L’immaginario della città “inguaribile”
In fondo Napoli, più che quel “ricordati che devi morire” di Saviano, è quella rassegnata strafottente ironia di Troisi nel rispondere al lugubre vaticinio del frate (dobbiamo morire tutti, lo sappiamo, inutile che tu me lo ripeta, intanto famm campà). Il disfattismo di Saviano mi suona fuorviante, fuori dalla realtà di una città che è oggettivamente cambiata (nessuno può negarlo) e che Saviano oramai non ri-conosce più, preferendo rifugiarsi nell’immaginario della città “inguaribile” (quella di Bocca, ovvero delle porte dell’inferno insanabile) come se il male partenopeo fosse insondabile, inguaribile, alla stregua dei terremoti, dei maremoti, delle forze cieche della natura contro le quali nulla può opporsi.
Non si accorge dei passi avanti di Napoli
Il suo grido, dalle colonne di Repubblica, non sembra il grido dell’intellettuale inascoltato e sommerso dai fischi del popolino ma una sorta di rantolo che proviene dal suo stesso loculo di vate e liberatore del popolo, soffocato dalle anguste e fredde mura di marmo che lui stesso ha contribuito ad edificare attorno a sé. Quello che non sembra capire Saviano è il fatto che, malgrado certi fenomeni a Napoli siano lungi dall’essere estinti, la città e la società partenopea hanno fatto passi da gigante. E la differenza è tutta qui.

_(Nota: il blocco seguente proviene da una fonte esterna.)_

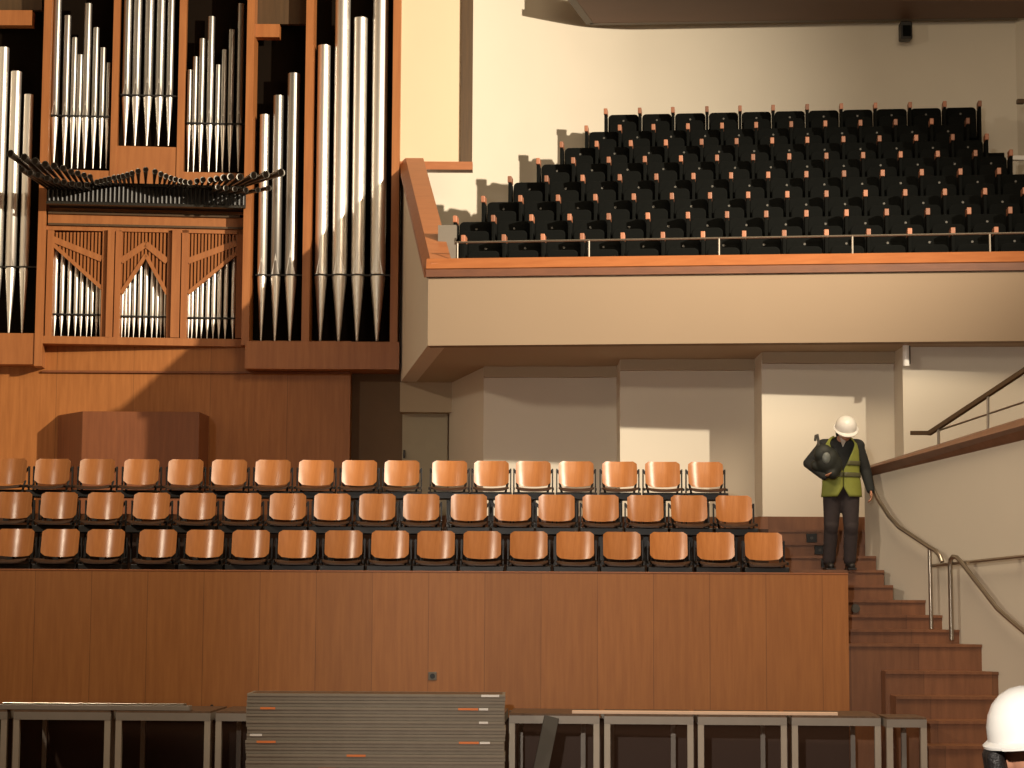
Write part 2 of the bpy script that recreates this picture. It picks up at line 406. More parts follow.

Perché bastonare sempre la città?
Non si tratta di negare che Napoli abbia ancora gravi problemi e che vadano risolti ma in questo momento storico a Napoli c’è chi riesce anche a vedere il bicchiere mezzo pieno e ciò è già di per sé un cambiamento epocale dato che è stato proprio il disfattismo, l’immobilismo a consegnare Napoli all’oblio e alla paralisi per decenni. Ora che la città sta cambiando (anche grazie a lui), ora che la città si alza e cammina da sola, perché sempre bastonarla? Voler che una città rimanga la stessa soltanto per non perdere il legame più profondo con essa è infantile oltre che egoista. Ma in fondo è anche una richiesta inconsapevole di aiuto. Forse è Saviano ad avere bisogno di Napoli e non l’inverso. Le sue parole sono dettate forse dal troppo amore. Ma amare, non dimenticarlo caro Roberto, significa innanzitutto rendere liberi.